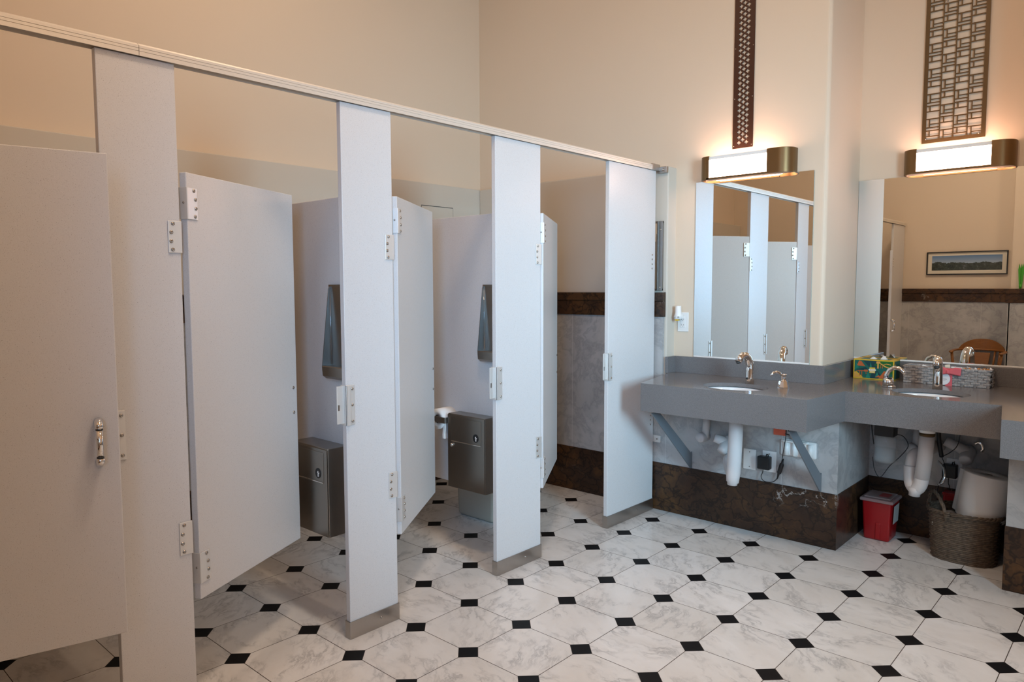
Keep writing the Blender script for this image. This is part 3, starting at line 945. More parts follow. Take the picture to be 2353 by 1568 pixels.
m.tube([(-0.018, 0, 0.030), (-0.014, 0, 0.060), (0.000, 0, 0.088), (0.022, 0, 0.103), (0.046, 0, 0.101), (0.064, 0, 0.088), (0.073, 0, 0.073)], [0.0125, 0.0115, 0.0115, 0.011, 0.0105, 0.010, 0.009], 'chrome', 16)
m.build('spout', r)
MB().lathe([(0.012, 0.048), (0.012, 0.052), (0.0, 0.053)], 'slot', 0.006, -0.012, seg=12).build('sensor', r)

# ------------------------------------------------------------------ mirrors, sconces, grilles
def wall_mirror(x0, x1, y, z0, z1, label):
    r = thing('wall_mirror', ((x0 + x1) / 2, y, z0), label, 'mirror', 'frameless mirrors over the counter')
    w = (x1 - x0) / 2
    MB().box(-w, w, -0.006, -0.001, 0.0, z1 - z0, 'mirror').build('glass', r)
    m = MB(); m.box(-w, w, -0.0075, 0.0, -0.0005, 0.0085, 'white_paint', 0.001)
    m.build('bottom_channel', r)
    m = MB(); m.box(-w - 0.0012, -w, -0.006, 0.0, 0.0, z1 - z0, 'mirror_edge'); m.box(w, w + 0.0012, -0.006, 0.0, 0.0, z1 - z0, 'mirror_edge')
    m.build('edge', r)
    return r
wall_mirror(0.087, 0.779, Y1, 0.958, 2.003, 'smaller frameless mirror above the first sink, reflecting the stalls')
wall_mirror(0.848, 1.815, Y2, 0.959, 1.992, 'larger frameless mirror in the recess, reflecting a framed picture')

def sconce(x0, x1, y, z0, z1, xa, xb, label):
    """half-stadium bronze band with a lit acrylic centre; open above and below"""
    D = 0.100
    r = thing('wall_sconce', ((x0 + x1) / 2, y, (z0 + z1) / 2), label, 'wall lamp', 'bronze vanity lamps over the mirrors')
    cx = (x0 + x1) / 2
    H = (z1 - z0) / 2
    w = (x1 - x0) / 2
    R = 0.075
    def cap(sgn, xin):
        xin = (xin - cx)
        out = [(sgn * w, 0.0), (sgn * w, -(D - R))]
        for k in range(1, 25):
            a = k / 24 * pi / 2
            out.append((sgn * (w - R + R * math.cos(a)), -(D - R) - R * math.sin(a)))
        out.append((xin, -D))
        inn = [(p[0] - sgn * 0.006 if abs(p[0]) > 0.01 else p[0], p[1]) for p in out]
        th = 0.006
        inn = [(sgn * (w - th), 0.0), (sgn * (w - th), -(D - R))]
        for k in range(1, 25):
            a = k / 24 * pi / 2
            inn.append((sgn * (w - R + (R - th) * math.cos(a)), -(D - R) - (R - th) * math.sin(a)))
        inn.append((xin, -D + th))
        MB().prism(out + inn[::-1], -H, H, 'z', 'bronze').build('end_cap', r)
    cap(-1, xa); cap(1, xb)
    m = MB()
    m.box(xa - cx + 0.0005, xb - cx - 0.0005, -D + 0.004, -D + 0.009, -H + 0.010, H - 0.022, 'diffuser')
    m.box(xa - cx - 0.02, xb - cx + 0.02, -D + 0.0095, -0.03, -H + 0.014, H - 0.014, 'diffuser', 0.004)
    m.build('diffuser', r)
    m = MB()
    m.box(xa - cx, xb - cx, -D, -D + 0.012, -H, -H + 0.0095, 'bronze', 0.001)
    m.box(xa - cx, xb - cx, -D + 0.004, -D + 0.007, H - 0.0215, H - 0.003, 'plastic_white', 0.0005)
    m.box(-w + 0.03, w - 0.03, -0.028, 0.0, -H + 0.012, H - 0.012, 'bronze', 0.001)
    m.build('back_plate', r)
    return r
sconce(0.140, 0.686, Y1, 1.999, 2.132, 0.197, 0.556, 'lit bronze wall lamp above the smaller mirror')
sconce(1.088, 1.605, Y2, 1.993, 2.124, 1.161, 1.507, 'lit bronze wall lamp above the larger mirror')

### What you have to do
Exactly as written, please give again the lines from the beginning of the listing through the line containing "-0.012, seg=12).build('sensor', r)", inclusive, without any pictures.

### Reply to the exercise
Keep writing the Blender script for this image. This is part 3, starting at line 945. More parts follow. Take the picture to be 2353 by 1568 pixels.
m.tube([(-0.018, 0, 0.030), (-0.014, 0, 0.060), (0.000, 0, 0.088), (0.022, 0, 0.103), (0.046, 0, 0.101), (0.064, 0, 0.088), (0.073, 0, 0.073)], [0.0125, 0.0115, 0.0115, 0.011, 0.0105, 0.010, 0.009], 'chrome', 16)
m.build('spout', r)
MB().lathe([(0.012, 0.048), (0.012, 0.052), (0.0, 0.053)], 'slot', 0.006, -0.012, seg=12).build('sensor', r)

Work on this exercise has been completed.